* Begin Data in this exercise *

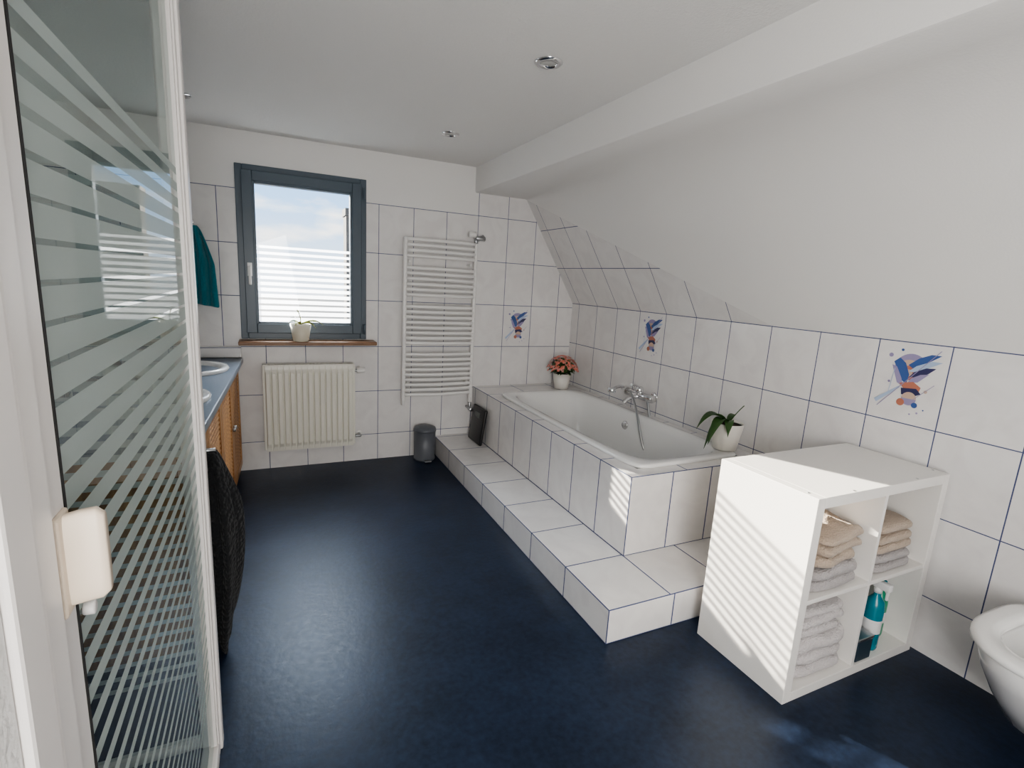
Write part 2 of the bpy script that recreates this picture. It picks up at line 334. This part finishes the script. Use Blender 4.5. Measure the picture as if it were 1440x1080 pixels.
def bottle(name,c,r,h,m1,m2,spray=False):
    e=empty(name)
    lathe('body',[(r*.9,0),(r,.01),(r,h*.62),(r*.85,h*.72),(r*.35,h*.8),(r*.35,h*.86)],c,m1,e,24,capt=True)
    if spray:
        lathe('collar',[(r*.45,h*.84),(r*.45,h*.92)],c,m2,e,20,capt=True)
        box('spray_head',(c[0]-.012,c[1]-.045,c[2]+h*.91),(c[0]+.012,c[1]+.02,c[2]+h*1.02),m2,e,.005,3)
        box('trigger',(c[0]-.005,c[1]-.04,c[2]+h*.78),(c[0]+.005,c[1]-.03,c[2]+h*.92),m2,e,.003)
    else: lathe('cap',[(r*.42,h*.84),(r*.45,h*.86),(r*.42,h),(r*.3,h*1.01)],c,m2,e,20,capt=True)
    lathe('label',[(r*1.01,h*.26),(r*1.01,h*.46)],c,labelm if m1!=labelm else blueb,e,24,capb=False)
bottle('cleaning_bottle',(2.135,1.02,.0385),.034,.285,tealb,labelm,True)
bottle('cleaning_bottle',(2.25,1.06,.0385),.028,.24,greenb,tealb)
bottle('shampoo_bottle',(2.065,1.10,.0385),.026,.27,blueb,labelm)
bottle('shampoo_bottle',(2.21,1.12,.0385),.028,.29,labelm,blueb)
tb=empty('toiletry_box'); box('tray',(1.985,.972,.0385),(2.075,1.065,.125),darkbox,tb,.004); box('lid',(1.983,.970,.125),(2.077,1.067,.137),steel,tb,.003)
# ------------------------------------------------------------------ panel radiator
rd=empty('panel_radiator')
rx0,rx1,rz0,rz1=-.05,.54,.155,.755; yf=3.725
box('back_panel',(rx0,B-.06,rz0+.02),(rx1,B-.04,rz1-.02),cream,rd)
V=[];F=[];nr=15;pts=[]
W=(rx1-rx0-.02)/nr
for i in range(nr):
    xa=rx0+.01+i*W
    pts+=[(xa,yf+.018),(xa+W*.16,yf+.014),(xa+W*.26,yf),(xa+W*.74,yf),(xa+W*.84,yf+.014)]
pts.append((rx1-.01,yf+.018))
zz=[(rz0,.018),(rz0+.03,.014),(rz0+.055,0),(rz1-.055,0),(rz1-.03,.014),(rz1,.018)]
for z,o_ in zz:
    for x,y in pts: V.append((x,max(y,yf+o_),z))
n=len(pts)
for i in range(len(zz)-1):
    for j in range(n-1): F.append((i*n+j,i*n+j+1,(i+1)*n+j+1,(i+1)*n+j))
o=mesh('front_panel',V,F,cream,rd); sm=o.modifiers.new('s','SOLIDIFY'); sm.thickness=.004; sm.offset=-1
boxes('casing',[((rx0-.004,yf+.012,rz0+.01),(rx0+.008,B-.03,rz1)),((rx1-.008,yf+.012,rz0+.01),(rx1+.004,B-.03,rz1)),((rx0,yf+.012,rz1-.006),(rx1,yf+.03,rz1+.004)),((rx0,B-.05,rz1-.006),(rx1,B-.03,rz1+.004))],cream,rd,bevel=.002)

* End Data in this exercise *
* Begin Data in this exercise *

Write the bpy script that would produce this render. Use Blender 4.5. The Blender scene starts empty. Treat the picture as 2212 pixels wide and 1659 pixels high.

* End Data in this exercise *

▶ _Problem requirements_
Choose all lines containing the string "picture" and copy them out.

▶ _Task answer_
Write part 2 of the bpy script that recreates this picture. It picks up at line 334. This part finishes the script. Use Blender 4.5. Measure the picture as if it were 1440x1080 pixels.
Write the bpy script that would produce this render. Use Blender 4.5. The Blender scene starts empty. Treat the picture as 2212 pixels wide and 1659 pixels high.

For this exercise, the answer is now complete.